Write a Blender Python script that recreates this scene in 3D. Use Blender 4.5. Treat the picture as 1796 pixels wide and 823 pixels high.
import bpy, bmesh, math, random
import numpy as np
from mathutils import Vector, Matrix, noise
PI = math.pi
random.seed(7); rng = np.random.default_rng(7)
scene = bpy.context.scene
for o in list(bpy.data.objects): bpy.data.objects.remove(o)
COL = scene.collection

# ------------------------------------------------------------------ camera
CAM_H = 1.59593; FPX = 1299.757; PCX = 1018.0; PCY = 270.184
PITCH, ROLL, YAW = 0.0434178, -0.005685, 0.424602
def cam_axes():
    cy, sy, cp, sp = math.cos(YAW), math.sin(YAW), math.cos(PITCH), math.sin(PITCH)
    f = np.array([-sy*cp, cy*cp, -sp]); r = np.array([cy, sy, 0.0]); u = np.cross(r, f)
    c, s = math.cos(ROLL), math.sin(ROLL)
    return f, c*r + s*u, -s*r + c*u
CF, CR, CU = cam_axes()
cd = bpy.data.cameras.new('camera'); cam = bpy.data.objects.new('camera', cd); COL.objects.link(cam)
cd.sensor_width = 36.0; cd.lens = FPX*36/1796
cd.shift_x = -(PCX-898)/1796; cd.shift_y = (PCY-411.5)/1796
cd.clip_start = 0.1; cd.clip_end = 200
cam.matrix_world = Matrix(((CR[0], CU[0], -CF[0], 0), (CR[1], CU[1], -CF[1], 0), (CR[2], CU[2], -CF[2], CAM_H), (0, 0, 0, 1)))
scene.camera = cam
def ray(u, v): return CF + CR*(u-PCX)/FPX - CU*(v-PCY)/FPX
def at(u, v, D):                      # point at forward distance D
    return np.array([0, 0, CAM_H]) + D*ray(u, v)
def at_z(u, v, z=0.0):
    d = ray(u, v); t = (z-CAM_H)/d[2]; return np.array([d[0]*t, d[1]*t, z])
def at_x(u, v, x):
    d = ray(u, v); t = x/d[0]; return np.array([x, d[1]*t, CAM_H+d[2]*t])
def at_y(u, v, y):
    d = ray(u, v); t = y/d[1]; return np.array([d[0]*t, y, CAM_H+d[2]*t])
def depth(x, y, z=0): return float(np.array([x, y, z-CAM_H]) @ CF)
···
Copy all of the material word for word.

Write a Blender Python script that recreates this scene in 3D. Use Blender 4.5. Treat the picture as 1796 pixels wide and 823 pixels high.
import bpy, bmesh, math, random
import numpy as np
from mathutils import Vector, Matrix, noise
PI = math.pi
random.seed(7); rng = np.random.default_rng(7)
scene = bpy.context.scene
for o in list(bpy.data.objects): bpy.data.objects.remove(o)
COL = scene.collection

# ------------------------------------------------------------------ camera
CAM_H = 1.59593; FPX = 1299.757; PCX = 1018.0; PCY = 270.184
PITCH, ROLL, YAW = 0.0434178, -0.005685, 0.424602
def cam_axes():
    cy, sy, cp, sp = math.cos(YAW), math.sin(YAW), math.cos(PITCH), math.sin(PITCH)
    f = np.array([-sy*cp, cy*cp, -sp]); r = np.array([cy, sy, 0.0]); u = np.cross(r, f)
    c, s = math.cos(ROLL), math.sin(ROLL)
    return f, c*r + s*u, -s*r + c*u
CF, CR, CU = cam_axes()
cd = bpy.data.cameras.new('camera'); cam = bpy.data.objects.new('camera', cd); COL.objects.link(cam)
cd.sensor_width = 36.0; cd.lens = FPX*36/1796
cd.shift_x = -(PCX-898)/1796; cd.shift_y = (PCY-411.5)/1796
cd.clip_start = 0.1; cd.clip_end = 200
cam.matrix_world = Matrix(((CR[0], CU[0], -CF[0], 0), (CR[1], CU[1], -CF[1], 0), (CR[2], CU[2], -CF[2], CAM_H), (0, 0, 0, 1)))
scene.camera = cam
def ray(u, v): return CF + CR*(u-PCX)/FPX - CU*(v-PCY)/FPX
def at(u, v, D):                      # point at forward distance D
    return np.array([0, 0, CAM_H]) + D*ray(u, v)
def at_z(u, v, z=0.0):
    d = ray(u, v); t = (z-CAM_H)/d[2]; return np.array([d[0]*t, d[1]*t, z])
def at_x(u, v, x):
    d = ray(u, v); t = x/d[0]; return np.array([x, d[1]*t, CAM_H+d[2]*t])
def at_y(u, v, y):
    d = ray(u, v); t = y/d[1]; return np.array([d[0]*t, y, CAM_H+d[2]*t])
def depth(x, y, z=0): return float(np.array([x, y, z-CAM_H]) @ CF)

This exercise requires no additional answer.